Thursday, October 4, 2012

Day 4: I Rode My Bicycle and I Did Not Die



I begin an attempt to carry my bike down the stairs.

Longtime readers of my photography blog will know that I am abjectly terrified of my bicycle, or rather, of riding it. I grew up in nice little suburb that undertook a massive bicycle lane improvement project when I was in high school. So, by the time I was ready to graduate from riding my bike in endless loops around my subdivision to riding it to a summer job, I could travel the entire journey in a wide, well-marked bike lane. 

Now that I live in New York, though, I never, ever ride my bike in traffic. This is a totally inhospitable environment! I'd be crazy to want to wrangle my bike through these streets. Basically, its existence consists of having its tired pumped up, being escorted down several blocks of sidewalk and over a footbridge to a dedicated bicycle path, going for a twenty minute ride when it finally feels the wind through its spokes and on the little waving fronds of rubber that have still not worn off the tires, and returning to the hallway of my apartment, where its tires promptly deflate and it lies dormant for another four to six months.



A car drives over the ostensible bike lane. This is what I'm talking about.


This began to strike me as ridiculous. It's not like me to be dissuaded by fear; I think the proper amount of caution allows me to be safely adventurous. My inability to climb up a sheer face of ice was not really a damper on my everyday life but I decided to traverse a glacier in Iceland anyway; my refusal to ride my bike is, in fact, inhibiting me. It's silly to let this fear go on any longer. 



I'm going to get on it! I'm going to ride it! 


So I chose this morning for my ride, knowing that the time of day would provide the right number of challenges on my block. The produce truck would be unloading at the 24-hour mini mart downstairs, and a few taxi drivers would be waiting at the stand, but the traffic wouldn't yet be bad. I plotted my route so that I'd have only right turns and I'd avoid the steep inclines closer to the river. I pumped up both tires, grabbed my helmet, and wrestled my bike down the staircase. At the bottom I noticed my yoga pants were smeared with bicycle grease and a thick layer of dust.

And then I was off! Things were terribly awkward and wobbly for the first stretch, but I got into my groove a few pedals in. Although my plan was to go only once around the block, I went twice! And I liked it!
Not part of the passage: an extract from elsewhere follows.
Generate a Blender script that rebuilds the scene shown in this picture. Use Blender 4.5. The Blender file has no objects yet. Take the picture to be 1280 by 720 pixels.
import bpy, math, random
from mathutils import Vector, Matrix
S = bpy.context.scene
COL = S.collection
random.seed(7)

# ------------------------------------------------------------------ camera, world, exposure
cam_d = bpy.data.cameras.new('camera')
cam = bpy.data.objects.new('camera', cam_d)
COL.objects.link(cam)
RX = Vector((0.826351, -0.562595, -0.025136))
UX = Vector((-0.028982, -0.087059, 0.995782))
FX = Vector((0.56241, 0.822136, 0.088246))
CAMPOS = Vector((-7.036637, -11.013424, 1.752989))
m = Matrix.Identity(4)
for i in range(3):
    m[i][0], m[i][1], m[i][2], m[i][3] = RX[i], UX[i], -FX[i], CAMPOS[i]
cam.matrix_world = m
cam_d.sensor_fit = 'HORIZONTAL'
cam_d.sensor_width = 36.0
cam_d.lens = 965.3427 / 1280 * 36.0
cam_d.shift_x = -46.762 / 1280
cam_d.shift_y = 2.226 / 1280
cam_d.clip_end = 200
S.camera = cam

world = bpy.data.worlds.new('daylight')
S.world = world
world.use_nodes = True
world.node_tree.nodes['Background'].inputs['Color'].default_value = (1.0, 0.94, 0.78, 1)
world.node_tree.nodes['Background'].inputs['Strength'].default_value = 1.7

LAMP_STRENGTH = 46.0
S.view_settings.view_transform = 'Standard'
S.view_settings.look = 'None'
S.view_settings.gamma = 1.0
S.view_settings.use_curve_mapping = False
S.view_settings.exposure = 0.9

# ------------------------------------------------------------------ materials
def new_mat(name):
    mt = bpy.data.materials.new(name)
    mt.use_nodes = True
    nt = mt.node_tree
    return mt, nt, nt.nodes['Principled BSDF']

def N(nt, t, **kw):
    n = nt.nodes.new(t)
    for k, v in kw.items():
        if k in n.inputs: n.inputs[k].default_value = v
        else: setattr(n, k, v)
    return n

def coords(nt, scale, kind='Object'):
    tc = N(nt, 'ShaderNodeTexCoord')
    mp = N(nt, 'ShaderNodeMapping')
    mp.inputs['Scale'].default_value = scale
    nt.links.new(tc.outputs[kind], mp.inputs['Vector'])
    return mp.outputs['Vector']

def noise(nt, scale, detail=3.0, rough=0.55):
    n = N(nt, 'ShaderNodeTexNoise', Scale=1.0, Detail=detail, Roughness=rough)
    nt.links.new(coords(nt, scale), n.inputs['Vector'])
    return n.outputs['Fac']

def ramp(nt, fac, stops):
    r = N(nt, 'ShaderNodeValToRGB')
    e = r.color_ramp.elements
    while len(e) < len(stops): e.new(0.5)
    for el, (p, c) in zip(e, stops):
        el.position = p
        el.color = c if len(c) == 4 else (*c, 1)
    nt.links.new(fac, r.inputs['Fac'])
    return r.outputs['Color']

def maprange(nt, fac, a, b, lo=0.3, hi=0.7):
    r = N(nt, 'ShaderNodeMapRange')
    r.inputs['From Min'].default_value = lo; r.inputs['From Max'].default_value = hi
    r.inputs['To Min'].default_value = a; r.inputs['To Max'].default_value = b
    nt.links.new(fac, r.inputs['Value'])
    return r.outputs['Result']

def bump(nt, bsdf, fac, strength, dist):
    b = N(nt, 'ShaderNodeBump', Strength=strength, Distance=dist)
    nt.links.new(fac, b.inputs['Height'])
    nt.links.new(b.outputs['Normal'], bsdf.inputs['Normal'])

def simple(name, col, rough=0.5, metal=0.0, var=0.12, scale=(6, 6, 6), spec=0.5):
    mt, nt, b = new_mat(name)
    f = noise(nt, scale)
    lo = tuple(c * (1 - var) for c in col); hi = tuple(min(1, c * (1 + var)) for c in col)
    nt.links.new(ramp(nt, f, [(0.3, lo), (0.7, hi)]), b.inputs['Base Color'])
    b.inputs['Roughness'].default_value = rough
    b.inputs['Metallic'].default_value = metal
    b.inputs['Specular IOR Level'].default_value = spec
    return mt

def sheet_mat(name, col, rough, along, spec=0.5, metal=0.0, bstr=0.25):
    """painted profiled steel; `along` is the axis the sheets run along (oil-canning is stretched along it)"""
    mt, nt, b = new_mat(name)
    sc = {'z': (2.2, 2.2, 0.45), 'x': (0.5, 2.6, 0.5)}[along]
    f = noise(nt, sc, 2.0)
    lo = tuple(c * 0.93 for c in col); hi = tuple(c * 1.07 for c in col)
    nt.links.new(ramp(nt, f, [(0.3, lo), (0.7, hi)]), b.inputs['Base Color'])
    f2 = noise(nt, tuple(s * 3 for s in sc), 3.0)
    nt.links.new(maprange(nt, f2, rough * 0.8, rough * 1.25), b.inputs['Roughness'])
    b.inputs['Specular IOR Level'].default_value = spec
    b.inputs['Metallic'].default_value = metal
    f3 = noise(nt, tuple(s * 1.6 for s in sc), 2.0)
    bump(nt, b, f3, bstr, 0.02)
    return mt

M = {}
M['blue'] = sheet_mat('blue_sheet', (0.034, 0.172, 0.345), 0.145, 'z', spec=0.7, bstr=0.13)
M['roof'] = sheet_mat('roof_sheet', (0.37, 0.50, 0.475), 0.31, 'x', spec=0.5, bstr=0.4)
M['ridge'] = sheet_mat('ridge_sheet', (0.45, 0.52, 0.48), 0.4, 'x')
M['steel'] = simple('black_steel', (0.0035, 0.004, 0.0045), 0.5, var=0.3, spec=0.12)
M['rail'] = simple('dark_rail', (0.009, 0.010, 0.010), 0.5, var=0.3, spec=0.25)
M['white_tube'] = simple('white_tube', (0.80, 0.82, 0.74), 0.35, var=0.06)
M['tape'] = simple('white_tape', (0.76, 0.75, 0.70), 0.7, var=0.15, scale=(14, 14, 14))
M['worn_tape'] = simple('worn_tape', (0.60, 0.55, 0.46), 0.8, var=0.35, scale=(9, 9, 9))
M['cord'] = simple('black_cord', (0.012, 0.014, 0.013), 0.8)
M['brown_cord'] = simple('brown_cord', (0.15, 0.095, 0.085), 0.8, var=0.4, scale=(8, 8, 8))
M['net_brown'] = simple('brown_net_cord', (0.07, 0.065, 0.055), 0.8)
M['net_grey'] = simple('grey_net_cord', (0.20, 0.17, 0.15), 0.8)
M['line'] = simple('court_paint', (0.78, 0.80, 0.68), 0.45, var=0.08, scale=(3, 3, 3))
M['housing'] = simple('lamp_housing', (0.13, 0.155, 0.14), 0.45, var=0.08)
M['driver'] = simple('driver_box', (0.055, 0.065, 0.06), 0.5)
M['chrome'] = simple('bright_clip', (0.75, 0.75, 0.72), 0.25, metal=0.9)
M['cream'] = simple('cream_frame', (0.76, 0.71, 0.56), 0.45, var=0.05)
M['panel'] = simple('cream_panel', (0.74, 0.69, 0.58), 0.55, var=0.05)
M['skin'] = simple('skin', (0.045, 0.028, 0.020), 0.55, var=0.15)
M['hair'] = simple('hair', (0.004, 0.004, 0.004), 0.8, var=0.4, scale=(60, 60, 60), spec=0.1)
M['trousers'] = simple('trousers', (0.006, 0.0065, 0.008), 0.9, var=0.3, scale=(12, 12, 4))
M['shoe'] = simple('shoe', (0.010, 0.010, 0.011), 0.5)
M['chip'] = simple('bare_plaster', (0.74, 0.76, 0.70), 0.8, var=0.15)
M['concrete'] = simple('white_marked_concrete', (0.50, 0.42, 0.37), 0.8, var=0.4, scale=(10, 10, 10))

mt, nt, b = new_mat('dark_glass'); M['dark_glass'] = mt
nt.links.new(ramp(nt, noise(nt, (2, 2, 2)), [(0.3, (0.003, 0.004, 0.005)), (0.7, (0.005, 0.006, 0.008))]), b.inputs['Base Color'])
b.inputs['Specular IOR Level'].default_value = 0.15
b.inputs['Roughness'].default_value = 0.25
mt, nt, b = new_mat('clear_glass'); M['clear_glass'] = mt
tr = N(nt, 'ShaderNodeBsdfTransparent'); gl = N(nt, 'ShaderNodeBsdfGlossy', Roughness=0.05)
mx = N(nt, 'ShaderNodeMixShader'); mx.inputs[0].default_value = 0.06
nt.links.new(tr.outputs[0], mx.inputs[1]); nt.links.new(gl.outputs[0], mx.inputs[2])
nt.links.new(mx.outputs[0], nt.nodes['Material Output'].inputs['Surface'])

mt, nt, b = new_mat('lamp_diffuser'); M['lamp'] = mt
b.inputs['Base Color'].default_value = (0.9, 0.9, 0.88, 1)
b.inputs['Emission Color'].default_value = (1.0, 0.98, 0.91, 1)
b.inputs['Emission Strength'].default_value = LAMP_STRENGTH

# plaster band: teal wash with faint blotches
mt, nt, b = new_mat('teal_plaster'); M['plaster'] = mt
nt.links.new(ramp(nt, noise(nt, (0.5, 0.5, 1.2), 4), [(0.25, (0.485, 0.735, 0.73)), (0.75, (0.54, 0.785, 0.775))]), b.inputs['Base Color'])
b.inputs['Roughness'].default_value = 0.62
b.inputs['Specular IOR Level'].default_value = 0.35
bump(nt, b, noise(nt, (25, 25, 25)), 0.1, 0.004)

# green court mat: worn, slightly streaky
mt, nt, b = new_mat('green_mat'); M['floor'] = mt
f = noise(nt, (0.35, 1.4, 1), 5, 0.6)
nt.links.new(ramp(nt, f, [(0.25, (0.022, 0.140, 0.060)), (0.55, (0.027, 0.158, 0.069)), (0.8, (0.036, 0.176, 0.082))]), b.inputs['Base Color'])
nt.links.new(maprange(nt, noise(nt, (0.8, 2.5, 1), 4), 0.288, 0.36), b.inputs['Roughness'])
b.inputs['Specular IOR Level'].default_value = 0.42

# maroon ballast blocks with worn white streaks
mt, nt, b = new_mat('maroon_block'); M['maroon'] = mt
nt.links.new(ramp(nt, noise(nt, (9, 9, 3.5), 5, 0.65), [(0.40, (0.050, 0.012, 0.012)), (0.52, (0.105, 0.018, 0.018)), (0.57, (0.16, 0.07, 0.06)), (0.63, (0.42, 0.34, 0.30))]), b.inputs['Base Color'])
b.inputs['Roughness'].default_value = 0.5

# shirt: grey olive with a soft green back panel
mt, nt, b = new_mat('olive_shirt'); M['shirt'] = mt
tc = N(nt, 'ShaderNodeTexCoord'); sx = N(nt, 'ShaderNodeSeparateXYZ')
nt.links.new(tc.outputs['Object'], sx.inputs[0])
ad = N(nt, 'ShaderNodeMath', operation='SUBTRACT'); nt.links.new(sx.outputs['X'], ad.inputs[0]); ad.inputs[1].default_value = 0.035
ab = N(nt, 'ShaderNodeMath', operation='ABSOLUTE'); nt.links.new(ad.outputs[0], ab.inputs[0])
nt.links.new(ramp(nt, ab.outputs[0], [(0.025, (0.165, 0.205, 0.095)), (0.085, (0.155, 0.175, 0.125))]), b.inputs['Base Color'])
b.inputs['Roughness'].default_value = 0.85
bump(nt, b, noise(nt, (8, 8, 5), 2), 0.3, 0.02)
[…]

The fearless adventurer returns home.


HOW I LEFT MY COMFORT ZONE:
Um, I risked my life. 

WHAT I LEARNED TODAY:
I am invincible!

I realised that I can't wait around until conditions are perfectly right before undertaking a project, task, or challenge.  They never will be. The road will never be completely free of cars, garbage trucks, and potholes, but I don't have to wait until then to ride my bike.